Thank you, Jeff, --
answer is comprehensive.

On Sat, Feb 04, 2006 at 07:26:57PM -0500, Josef Sipek wrote:
> 1) Don't touch the lower filesystems (prefered)

I see,
unionfs specification assumes writable-only union.

In such case, term "unionfs" is not accurately choosen,
it's too common for this project.

For instance, in SQL world, the term UNION is certain,
and literally mean union, without any assumption about
update permissions.

Extreme example is whole web:
it's the union, and mostly read-only, --
reader must not submit the news article first
just for read it ;)

> What do you mean by _properly_?

I mean keep dentry cache [almost] coherent
with physical filesystem metadata.

Apache designed to deal gently with content,
and read-only mounting of documents root is preferred use.
When we mount content to apache box from NFS server,
we just do it in read-only mode.
After that, web server will be secured against web clients attacks.

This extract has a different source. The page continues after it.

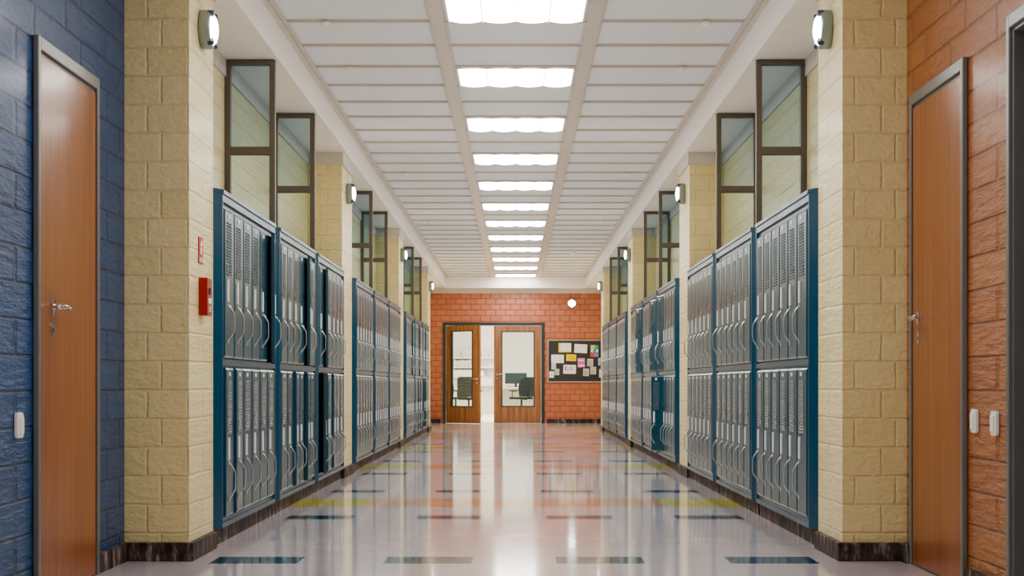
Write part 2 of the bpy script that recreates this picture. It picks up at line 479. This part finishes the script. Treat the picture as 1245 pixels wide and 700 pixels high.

NFS client has the options to supress or reduce caching aggression:

  -------- man 5 nfs -----------------------------------------------
   acregmin=n   The minimum time in seconds that attributes of a
                regular file should be cached before requesting
                fresh information from a server.
                The default is 3 seconds.
  ...
         noac   Disable all forms of attribute caching entirely. ...
  ------------------------------------------------------------------

> There is really no sane way around it (at least for now).

Sure, timeouts tuning may sound insane,
but people agree to deal with this headache,
mostly because performance requirements are different
for sandbox and live content.

Other ways, such as updates advertisements, "redo-log", etc.
architectures would be more effective in performance,
but could be also too complicated in maintenance.


Back again,
> 1) Don't touch the lower filesystems (prefered)

With unionfs semantics and read-only union,
sandbox mounting is very easy, yet very powerful feature.
Updates are performed in delta branch, outside of apache box,
however sandbox' apache sees updates in the union
of live (bottom branch) and delta (top branch) content.

I understand that unionfs project's goals are different
then [simpler] read-only union support.
This is just not clearly expressed in manual, don't you agree?